*** Information provided ***

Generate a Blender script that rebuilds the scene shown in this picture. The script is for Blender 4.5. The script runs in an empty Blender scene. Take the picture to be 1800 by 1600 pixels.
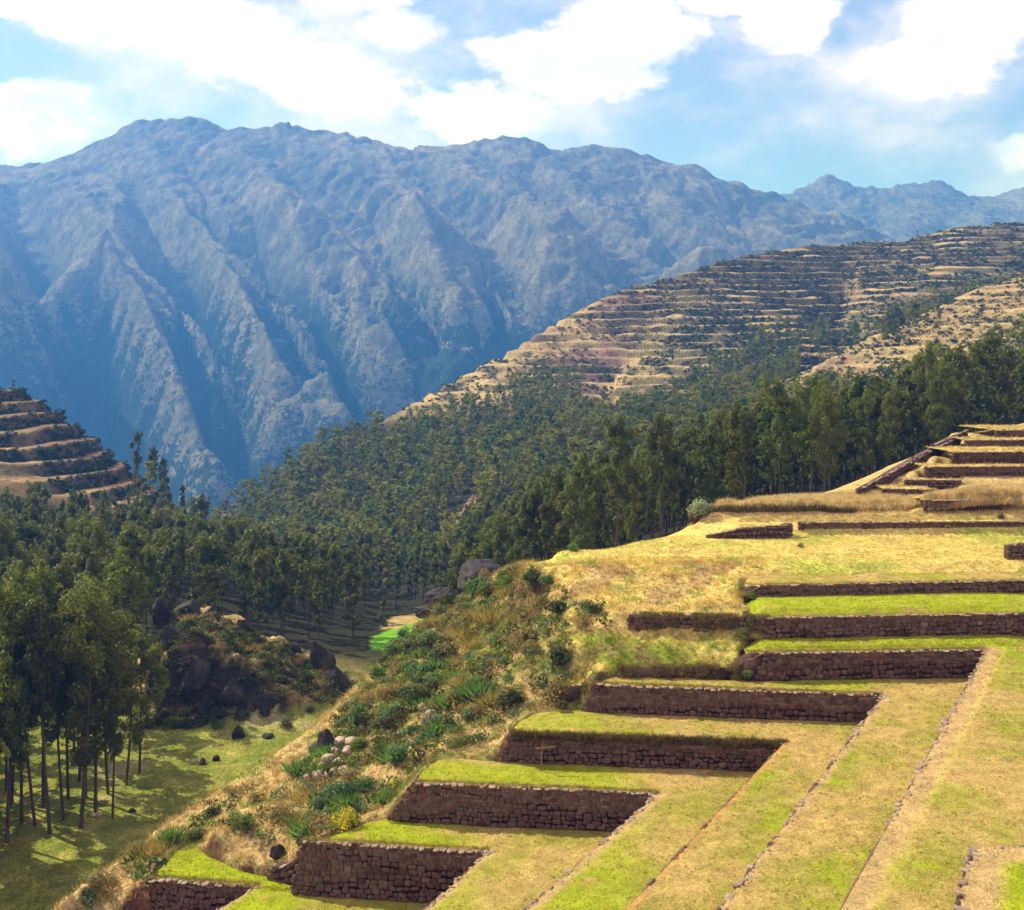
import bpy, math, random
import numpy as np
from mathutils import Vector, Matrix

# ------------------------------------------------------------------ camera, world, sun, exposure
scene = bpy.context.scene
COL = scene.collection
F, U0, V0 = 2000.0, 900.0, 660.0          # focal length and horizon in photo pixels (1800 x 1600)
cam_data = bpy.data.cameras.new("camera")
cam = bpy.data.objects.new("camera", cam_data); COL.objects.link(cam)
cam.location = (0, 0, 0); cam.rotation_euler = (math.radians(90), 0, 0)
cam_data.sensor_width = 36.0; cam_data.lens = 36.0 * F / 1800.0
cam_data.shift_y = (V0 - 800.0) / 1800.0
cam_data.clip_start = 0.5; cam_data.clip_end = 40000
scene.camera = cam

SUN_EL = math.radians(41)
SUN_AZ = math.atan2(-0.84, 0.54)          # clockwise from +Y
sdir = Vector((math.sin(SUN_AZ) * math.cos(SUN_EL), math.cos(SUN_AZ) * math.cos(SUN_EL), math.sin(SUN_EL)))
sl = bpy.data.lights.new("sun", 'SUN'); sl.energy = 5.0; sl.angle = math.radians(0.5); sl.color = (1.0, 0.91, 0.74)
sun = bpy.data.objects.new("sun", sl); COL.objects.link(sun)
sun.rotation_euler = (-sdir).to_track_quat('-Z', 'Y').to_euler()

world = bpy.data.worlds.new("World"); scene.world = world; world.use_nodes = True
wt = world.node_tree; wt.nodes.clear(); wl = wt.links


class NB:
    """tiny helper that builds shader node graphs"""
    def __init__(s, tree): s.t = tree
    def n(s, kind, **kw):
        nd = s.t.nodes.new(kind)
        for k, v in kw.items(): setattr(nd, k, v)
        return nd
    def put(s, sock, v):
        if isinstance(v, bpy.types.NodeSocket): s.t.links.new(v, sock)
        elif v is not None: sock.default_value = v
    def m(s, op, a, b=None, c=None, clamp=False):
        nd = s.n('ShaderNodeMath', operation=op); nd.use_clamp = clamp
        s.put(nd.inputs[0], a)
        if b is not None: s.put(nd.inputs[1], b)
        if c is not None: s.put(nd.inputs[2], c)
        return nd.outputs[0]
    def vm(s, op, a, b=None):
        nd = s.n('ShaderNodeVectorMath', operation=op); s.put(nd.inputs[0], a)
        if b is not None: s.put(nd.inputs[1], b)
        return nd.outputs[0]
    def mix(s, fac, a, b, mode='MIX'):
        nd = s.n('ShaderNodeMix', data_type='RGBA', blend_type=mode)
        s.put(nd.inputs[0], fac)
        s.put(nd.inputs[6], a if isinstance(a, bpy.types.NodeSocket) else (*a, 1) if len(a) == 3 else a)
        s.put(nd.inputs[7], b if isinstance(b, bpy.types.NodeSocket) else (*b, 1) if len(b) == 3 else b)
        return nd.outputs[2]
    def noise(s, vec, scale, detail=4, rough=0.55, dist=0.0):
        nd = s.n('ShaderNodeTexNoise'); s.put(nd.inputs['Vector'], vec)
        nd.inputs['Scale'].default_value = scale; nd.inputs['Detail'].default_value = detail
        nd.inputs['Roughness'].default_value = rough; nd.inputs['Distortion'].default_value = dist
        return nd.outputs[0]
    def ss(s, x, lo, hi, a=0.0, b=1.0):
        nd = s.n('ShaderNodeMapRange', interpolation_type='SMOOTHSTEP')
        s.put(nd.inputs[0], x)
        for i, v in enumerate((lo, hi, a, b)): nd.inputs[i + 1].default_value = v
        return nd.outputs[0]


W = NB(wt)
sky = W.n('ShaderNodeTexSky', sky_type='NISHITA'); sky.sun_disc = False
sky.sun_elevation = SUN_EL; sky.sun_rotation = SUN_AZ
sky.altitude = 3700; sky.air_density = 1.0; sky.dust_density = 0.6; sky.ozone_density = 1.5
SKY_STRENGTH = 0.062
tc = W.n('ShaderNodeTexCoord').outputs['Generated']
sp = W.n('ShaderNodeSeparateXYZ'); wl.new(tc, sp.inputs[0])
dx, dy, dz = sp.outputs
az = W.m('ARCTAN2', dx, dy); el = W.m('ARCSINE', dz)
# warp so that cloud outlines billow
stretch = W.vm('MULTIPLY', tc, (1.0, 1.0, 1.7))
wn = W.noise(stretch, 9.0, 6, 0.62)
wn2 = W.noise(stretch, 30.0, 5, 0.6)
# the clouds seen in the photograph: azimuth/elevation ellipses
blobs = [(330, 70, 210, 80), (120, 25, 280, 50), (35, 245, 100, 75), (590, 165, 140, 62), (850, 195, 155, 62),
         (1000, 120, 150, 70), (1100, 50, 130, 70), (700, 50, 85, 42), (640, 0, 120, 30), (1390, 60, 75, 60), (1600, 145, 120, 60),
         (1690, 70, 130, 80), (1800, 305, 50, 40), (1300, 10, 120, 26)]
acc = None
for (u, v, ru, rv) in blobs:
    a0 = math.atan((u - U0) / F); e0 = math.atan((V0 - v) / F)
    q = W.m('ADD', W.m('POWER', W.m('MULTIPLY', W.m('SUBTRACT', az, a0), F / (ru * 0.88)), 2.0),
            W.m('POWER', W.m('MULTIPLY', W.m('SUBTRACT', el, e0), F / (rv * 0.86)), 2.0))
    g = W.m('EXPONENT', W.m('MULTIPLY', q, -0.8))
    acc = g if acc is None else W.m('MAXIMUM', acc, g)
# the rest of the sky carries clouds of the same kind
outside = W.m('MAXIMUM', W.ss(W.m('ABSOLUTE', az), 0.46, 0.62), W.ss(el, 0.33, 0.45))
far = W.m('MULTIPLY', outside, W.ss(W.noise(stretch, 3.2, 4, 0.5), 0.50, 0.66, 0.0, 0.8))
acc = W.m('MAXIMUM', acc, far)
dens = W.m('ADD', acc, W.m('ADD', W.m('MULTIPLY', W.m('SUBTRACT', wn, 0.5), 2.1), W.m('MULTIPLY', W.m('SUBTRACT', wn2, 0.5), 0.6)))
cover = W.ss(dens, 0.27, 0.64)
veil = W.ss(W.noise(stretch, 5.5, 6, 0.62, 0.0), 0.38, 0.64, 0.08, 0.92)
shade = W.ss(W.noise(stretch, 13.0, 5, 0.6), 0.35, 0.62)
thick = W.ss(dens, 0.5, 0.95)
CL = 0.80 / SKY_STRENGTH
cloud_col = W.mix(W.m('MULTIPLY', shade, 1.0), (1.12 * CL, 0.92 * CL, 0.98 * CL), (1.75 * CL, 1.25 * CL, 1.05 * CL))
veil_col = (1.15 * CL, 0.86 * CL, 1.0 * CL)
deep = W.mix(1.0, sky.outputs[0], (3.0, 2.15, 1.95), 'MULTIPLY')
base = W.mix(veil, deep, veil_col)
final = W.mix(cover, base, cloud_col)
bg = W.n('ShaderNodeBackground'); wl.new(final, bg.inputs[0]); bg.inputs[1].default_value = SKY_STRENGTH
wo = W.n('ShaderNodeOutputWorld'); wl.new(bg.outputs[0], wo.inputs[0])
world.cycles.sampling_method = 'MANUAL'; world.cycles.sample_map_resolution = 1024

scene.view_settings.view_transform = 'Standard'; scene.view_settings.look = 'None'
scene.view_settings.gamma = 1.0; scene.view_settings.use_curve_mapping = False
scene.view_settings.exposure = 0.78
cy = scene.cycles
cy.use_denoising = True
cy.max_bounces = 6; cy.diffuse_bounces = 2; cy.glossy_bounces = 1; cy.transmission_bounces = 3
cy.volume_bounces = 0; cy.transparent_max_bounces = 4; cy.caustics_reflective = False; cy.caustics_refractive = False

# ------------------------------------------------------------------ numeric helpers
R = np.random.default_rng(7)
random.seed(7)


def perlin(x, y, seed=0):
    x = np.asarray(x, float); y = np.asarray(y, float)
    xi = np.floor(x).astype(np.int64); yi = np.floor(y).astype(np.int64)
    xf = x - xi; yf = y - yi
    def g(ix, iy, fx, fy):
        h = (ix * 374761393 + iy * 668265263 + seed * 1442695041) & 0x7fffffff
        h = ((h ^ (h >> 13)) * 1274126177) & 0x7fffffff
        h = h ^ (h >> 16)
        a = (h & 1023) * (2 * np.pi / 1024)
        return np.cos(a) * fx + np.sin(a) * fy
    u = xf * xf * xf * (xf * (xf * 6 - 15) + 10); v = yf * yf * yf * (yf * (yf * 6 - 15) + 10)
    a = g(xi, yi, xf, yf); b = g(xi + 1, yi, xf - 1, yf); c = g(xi, yi + 1, xf, yf - 1); d = g(xi + 1, yi + 1, xf - 1, yf - 1)
    return (a + u * (b - a)) * (1 - v) + (c + u * (d - c)) * v


def fbm(x, y, o=4, seed=0, gain=0.5, lac=2.03):
    s = 0; a = 1.0; t = 0
    for i in range(o):
        s = s + a * perlin(x, y, seed + i * 17); t += a
        x = x * lac + 3.1; y = y * lac - 1.7; a *= gain
    return s / t * 1.6


def ridged(x, y, o=4, seed=0):
    s = 0; a = 1.0; t = 0
    for i in range(o):
        s = s + a * (1 - 2 * np.abs(perlin(x, y, seed + i * 13)) * 1.2); t += a
        x = x * 2.1 + 5.2; y = y * 2.1 - 2.3; a *= 0.5
    return s / t


def smooth(x, a, b):
    t = np.clip((x - a) / (b - a), 0, 1); return t * t * (3 - 2 * t)


def inpoly(x, y, poly):
    x = np.asarray(x, float); y = np.asarray(y, float); r = np.zeros(x.shape, bool)
    n = len(poly); j = n - 1
    for i in range(n):
        xi, yi = poly[i]; xj, yj = poly[j]
        if yi != yj:
            r ^= ((yi > y) != (yj > y)) & (x < (xj - xi) * (y - yi) / (yj - yi) + xi)
        j = i
    return r


def at(u, v, h=None, Y=None):
    """point on the photo ray of (u, v), at depth Y or h metres below the eye"""
    if Y is None: Y = F * h / (v - V0)
    return ((u - U0) / F * Y, Y, -(v - V0) / F * Y)


def membrane(us, ts, pins, iters=220):
    """height field through pinned polylines; pins = list of arrays (u, t, z); solved coarse to fine"""
    NU, NT = len(us), len(ts)
    def raster(nu, nt):
        Z = np.zeros((nt, nu)); C = np.zeros((nt, nu))
        for p in pins:
            for (a, b) in zip(p[:-1], p[1:]):
                n = int(max(abs(b[0] - a[0]) / (us[-1] - us[0]) * nu, abs(b[1] - a[1]) / (ts[-1] - ts[0]) * nt)) * 2 + 2
                s = np.linspace(0, 1, n)
                iu = np.rint((a[0] + (b[0] - a[0]) * s - us[0]) / (us[-1] - us[0]) * (nu - 1)).astype(int)
                it = np.rint((a[1] + (b[1] - a[1]) * s - ts[0]) / (ts[-1] - ts[0]) * (nt - 1)).astype(int)
                z = a[2] + (b[2] - a[2]) * s
                ok = (iu >= 0) & (iu < nu) & (it >= 0) & (it < nt)
                np.add.at(Z, (it[ok], iu[ok]), z[ok]); np.add.at(C, (it[ok], iu[ok]), 1)
        m = C > 0; Z[m] /= C[m]
        return Z, m
    S = None
    for lev in (32, 16, 8, 4, 2, 1):
        nu, nt = max(8, NU // lev), max(8, NT // lev)
        if lev == 1: nu, nt = NU, NT
        Z, m = raster(nu, nt)
        if S is None: S = np.full((nt, nu), Z[m].mean())
        else:
            a = np.linspace(0, S.shape[0] - 1, nt); b = np.linspace(0, S.shape[1] - 1, nu)
            S = bil(S, a[:, None] + 0 * b[None], b[None] + 0 * a[:, None])
        S[m] = Z[m]
        for k in range(iters):
            P = np.pad(S, 1, mode='edge')
            S = 0.25 * (P[2:, 1:-1] + P[:-2, 1:-1] + P[1:-1, 2:] + P[1:-1, :-2]); S[m] = Z[m]
    P = np.pad(S, 1, mode='edge')
    S = 0.5 * S + 0.125 * (P[2:, 1:-1] + P[:-2, 1:-1] + P[1:-1, 2:] + P[1:-1, :-2])
    return S


def bil(S, a, b):
    a = np.clip(a, 0, S.shape[0] - 1.001); b = np.clip(b, 0, S.shape[1] - 1.001)
    i = a.astype(int); j = b.astype(int); fa = a - i; fb = b - j
    return (S[i, j] * (1 - fa) * (1 - fb) + S[i + 1, j] * fa * (1 - fb) + S[i, j + 1] * (1 - fa) * fb + S[i + 1, j + 1] * fa * fb)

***

**Request**. Repeat, with no pictures, each line from the beginning of the data through the line containing "scene.camera = cam", inclusive.

**Output for this exercise**.
Generate a Blender script that rebuilds the scene shown in this picture. The script is for Blender 4.5. The script runs in an empty Blender scene. Take the picture to be 1800 by 1600 pixels.
import bpy, math, random
import numpy as np
from mathutils import Vector, Matrix

# ------------------------------------------------------------------ camera, world, sun, exposure
scene = bpy.context.scene
COL = scene.collection
F, U0, V0 = 2000.0, 900.0, 660.0          # focal length and horizon in photo pixels (1800 x 1600)
cam_data = bpy.data.cameras.new("camera")
cam = bpy.data.objects.new("camera", cam_data); COL.objects.link(cam)
cam.location = (0, 0, 0); cam.rotation_euler = (math.radians(90), 0, 0)
cam_data.sensor_width = 36.0; cam_data.lens = 36.0 * F / 1800.0
cam_data.shift_y = (V0 - 800.0) / 1800.0
cam_data.clip_start = 0.5; cam_data.clip_end = 40000
scene.camera = cam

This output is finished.